# DATA LINES:

· · · ·

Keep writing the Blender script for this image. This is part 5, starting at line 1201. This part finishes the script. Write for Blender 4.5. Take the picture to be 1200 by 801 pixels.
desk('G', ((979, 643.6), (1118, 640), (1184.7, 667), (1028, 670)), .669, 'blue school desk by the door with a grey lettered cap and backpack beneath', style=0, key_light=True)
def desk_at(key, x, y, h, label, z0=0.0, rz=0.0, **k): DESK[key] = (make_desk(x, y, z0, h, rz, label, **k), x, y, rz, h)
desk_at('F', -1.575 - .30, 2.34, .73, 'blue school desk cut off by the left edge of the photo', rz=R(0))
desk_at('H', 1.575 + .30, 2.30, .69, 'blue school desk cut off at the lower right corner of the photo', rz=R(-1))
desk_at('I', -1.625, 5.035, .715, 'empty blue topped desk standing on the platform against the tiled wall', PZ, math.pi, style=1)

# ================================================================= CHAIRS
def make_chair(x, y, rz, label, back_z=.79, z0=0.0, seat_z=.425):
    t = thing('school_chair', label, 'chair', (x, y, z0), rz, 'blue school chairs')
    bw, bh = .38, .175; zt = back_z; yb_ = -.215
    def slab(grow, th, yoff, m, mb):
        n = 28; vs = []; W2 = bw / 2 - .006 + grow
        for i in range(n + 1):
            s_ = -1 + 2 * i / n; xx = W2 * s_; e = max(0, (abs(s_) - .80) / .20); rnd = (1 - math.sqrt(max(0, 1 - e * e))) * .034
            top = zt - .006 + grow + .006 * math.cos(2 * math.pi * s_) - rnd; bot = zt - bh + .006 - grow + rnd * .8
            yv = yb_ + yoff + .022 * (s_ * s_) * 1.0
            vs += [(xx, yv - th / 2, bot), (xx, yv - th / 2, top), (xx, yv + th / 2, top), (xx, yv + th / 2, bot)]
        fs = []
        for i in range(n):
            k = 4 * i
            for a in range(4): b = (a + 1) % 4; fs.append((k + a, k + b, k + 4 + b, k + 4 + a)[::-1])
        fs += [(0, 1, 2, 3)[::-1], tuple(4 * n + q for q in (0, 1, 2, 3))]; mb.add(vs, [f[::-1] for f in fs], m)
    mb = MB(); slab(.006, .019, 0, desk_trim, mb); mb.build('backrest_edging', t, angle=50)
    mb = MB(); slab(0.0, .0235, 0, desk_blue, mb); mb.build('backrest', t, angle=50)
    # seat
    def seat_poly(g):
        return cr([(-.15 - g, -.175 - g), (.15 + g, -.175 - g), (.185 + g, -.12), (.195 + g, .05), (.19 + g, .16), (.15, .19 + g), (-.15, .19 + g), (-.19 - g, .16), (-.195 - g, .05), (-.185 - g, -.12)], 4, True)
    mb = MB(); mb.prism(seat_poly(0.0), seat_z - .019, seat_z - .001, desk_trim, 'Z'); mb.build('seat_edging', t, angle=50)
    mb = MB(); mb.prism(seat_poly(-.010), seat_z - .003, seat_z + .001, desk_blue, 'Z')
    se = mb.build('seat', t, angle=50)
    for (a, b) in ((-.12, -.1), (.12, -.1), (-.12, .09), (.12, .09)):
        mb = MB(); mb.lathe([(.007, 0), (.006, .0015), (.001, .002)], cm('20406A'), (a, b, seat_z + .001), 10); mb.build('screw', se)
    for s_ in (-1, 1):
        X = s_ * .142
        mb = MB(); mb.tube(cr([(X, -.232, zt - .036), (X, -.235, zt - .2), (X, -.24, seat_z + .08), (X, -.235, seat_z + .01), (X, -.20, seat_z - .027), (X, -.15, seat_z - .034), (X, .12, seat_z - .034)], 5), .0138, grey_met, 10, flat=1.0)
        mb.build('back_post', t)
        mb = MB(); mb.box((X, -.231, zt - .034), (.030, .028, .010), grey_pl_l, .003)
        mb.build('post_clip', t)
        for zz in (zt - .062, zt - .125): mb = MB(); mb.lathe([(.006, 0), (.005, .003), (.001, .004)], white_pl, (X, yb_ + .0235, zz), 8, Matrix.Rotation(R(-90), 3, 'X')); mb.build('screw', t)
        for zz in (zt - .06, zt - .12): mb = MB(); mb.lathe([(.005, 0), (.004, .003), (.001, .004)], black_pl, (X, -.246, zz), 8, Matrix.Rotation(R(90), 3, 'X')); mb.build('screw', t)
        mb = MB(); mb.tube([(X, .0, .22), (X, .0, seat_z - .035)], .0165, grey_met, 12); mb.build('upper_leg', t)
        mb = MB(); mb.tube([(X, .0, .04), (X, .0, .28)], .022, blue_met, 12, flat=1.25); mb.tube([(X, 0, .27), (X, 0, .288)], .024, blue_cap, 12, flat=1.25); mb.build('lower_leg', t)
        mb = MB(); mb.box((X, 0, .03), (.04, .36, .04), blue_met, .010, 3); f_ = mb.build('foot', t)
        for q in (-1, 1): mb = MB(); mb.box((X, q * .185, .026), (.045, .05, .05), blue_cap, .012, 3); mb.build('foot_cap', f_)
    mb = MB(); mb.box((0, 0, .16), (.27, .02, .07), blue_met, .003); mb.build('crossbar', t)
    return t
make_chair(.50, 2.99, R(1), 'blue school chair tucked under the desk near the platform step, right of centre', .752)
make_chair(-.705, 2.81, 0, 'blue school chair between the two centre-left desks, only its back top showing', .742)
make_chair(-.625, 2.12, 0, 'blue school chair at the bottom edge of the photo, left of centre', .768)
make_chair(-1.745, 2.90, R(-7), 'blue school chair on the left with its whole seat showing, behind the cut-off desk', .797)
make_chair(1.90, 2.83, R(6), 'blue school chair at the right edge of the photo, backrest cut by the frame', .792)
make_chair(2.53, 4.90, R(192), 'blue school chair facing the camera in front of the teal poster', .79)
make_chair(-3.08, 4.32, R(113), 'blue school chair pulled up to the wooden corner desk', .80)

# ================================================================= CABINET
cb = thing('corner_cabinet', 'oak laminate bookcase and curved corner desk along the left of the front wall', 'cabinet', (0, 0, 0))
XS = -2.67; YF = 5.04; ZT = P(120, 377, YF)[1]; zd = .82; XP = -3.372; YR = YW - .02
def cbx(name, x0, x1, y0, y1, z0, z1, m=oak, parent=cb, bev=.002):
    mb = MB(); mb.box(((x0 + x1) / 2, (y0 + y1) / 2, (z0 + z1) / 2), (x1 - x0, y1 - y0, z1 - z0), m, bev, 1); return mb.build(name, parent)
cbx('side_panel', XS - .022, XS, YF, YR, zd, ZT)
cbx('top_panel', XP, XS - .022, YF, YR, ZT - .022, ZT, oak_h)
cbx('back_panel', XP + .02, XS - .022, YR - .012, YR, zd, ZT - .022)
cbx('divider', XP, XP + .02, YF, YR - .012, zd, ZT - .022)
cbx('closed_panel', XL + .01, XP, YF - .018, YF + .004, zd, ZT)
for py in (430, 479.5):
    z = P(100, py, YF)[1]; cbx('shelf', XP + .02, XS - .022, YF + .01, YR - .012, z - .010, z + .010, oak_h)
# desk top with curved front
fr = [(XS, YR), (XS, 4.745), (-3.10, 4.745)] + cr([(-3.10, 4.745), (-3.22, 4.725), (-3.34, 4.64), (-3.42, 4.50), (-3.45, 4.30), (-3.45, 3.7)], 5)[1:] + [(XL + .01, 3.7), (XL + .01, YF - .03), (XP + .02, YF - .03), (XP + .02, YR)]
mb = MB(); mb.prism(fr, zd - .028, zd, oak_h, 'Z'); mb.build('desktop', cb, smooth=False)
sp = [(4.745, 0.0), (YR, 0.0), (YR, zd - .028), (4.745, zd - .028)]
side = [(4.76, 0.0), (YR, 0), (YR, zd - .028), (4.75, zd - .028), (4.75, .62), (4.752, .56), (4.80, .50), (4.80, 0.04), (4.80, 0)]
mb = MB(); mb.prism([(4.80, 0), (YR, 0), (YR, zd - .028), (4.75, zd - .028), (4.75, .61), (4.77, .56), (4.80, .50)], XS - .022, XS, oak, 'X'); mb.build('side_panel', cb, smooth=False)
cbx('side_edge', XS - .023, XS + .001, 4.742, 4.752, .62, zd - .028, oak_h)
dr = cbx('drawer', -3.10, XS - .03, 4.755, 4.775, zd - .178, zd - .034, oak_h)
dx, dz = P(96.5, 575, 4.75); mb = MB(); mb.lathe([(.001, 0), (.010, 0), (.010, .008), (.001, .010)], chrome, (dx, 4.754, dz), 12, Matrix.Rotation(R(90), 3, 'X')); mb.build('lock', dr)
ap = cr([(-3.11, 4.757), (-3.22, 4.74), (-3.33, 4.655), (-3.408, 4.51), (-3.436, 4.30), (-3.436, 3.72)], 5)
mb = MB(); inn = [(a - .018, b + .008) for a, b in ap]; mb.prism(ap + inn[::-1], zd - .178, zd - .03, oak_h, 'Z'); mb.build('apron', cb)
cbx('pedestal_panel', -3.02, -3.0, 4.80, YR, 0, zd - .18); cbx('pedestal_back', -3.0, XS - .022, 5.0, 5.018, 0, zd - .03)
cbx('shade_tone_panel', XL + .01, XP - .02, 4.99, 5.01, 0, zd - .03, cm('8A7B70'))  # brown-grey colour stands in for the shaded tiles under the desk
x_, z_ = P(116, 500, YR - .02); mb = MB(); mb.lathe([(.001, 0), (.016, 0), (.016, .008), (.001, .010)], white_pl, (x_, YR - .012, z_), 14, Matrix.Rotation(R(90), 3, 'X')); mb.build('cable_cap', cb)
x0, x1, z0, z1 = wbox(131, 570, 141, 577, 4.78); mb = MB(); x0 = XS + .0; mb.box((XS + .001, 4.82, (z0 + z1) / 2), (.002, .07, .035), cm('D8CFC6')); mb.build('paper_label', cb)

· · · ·

# WHAT THE TASK ASKS:
Write out exactly the lines from the start of the material through the line with "desk_at('I', -1.625, 5.035, .715, 'empty". No other output is expected.

# IN RESPONSE:
Keep writing the Blender script for this image. This is part 5, starting at line 1201. This part finishes the script. Write for Blender 4.5. Take the picture to be 1200 by 801 pixels.
desk('G', ((979, 643.6), (1118, 640), (1184.7, 667), (1028, 670)), .669, 'blue school desk by the door with a grey lettered cap and backpack beneath', style=0, key_light=True)
def desk_at(key, x, y, h, label, z0=0.0, rz=0.0, **k): DESK[key] = (make_desk(x, y, z0, h, rz, label, **k), x, y, rz, h)
desk_at('F', -1.575 - .30, 2.34, .73, 'blue school desk cut off by the left edge of the photo', rz=R(0))
desk_at('H', 1.575 + .30, 2.30, .69, 'blue school desk cut off at the lower right corner of the photo', rz=R(-1))
desk_at('I', -1.625, 5.035, .715, 'empty blue topped desk standing on the platform against the tiled wall', PZ, math.pi, style=1)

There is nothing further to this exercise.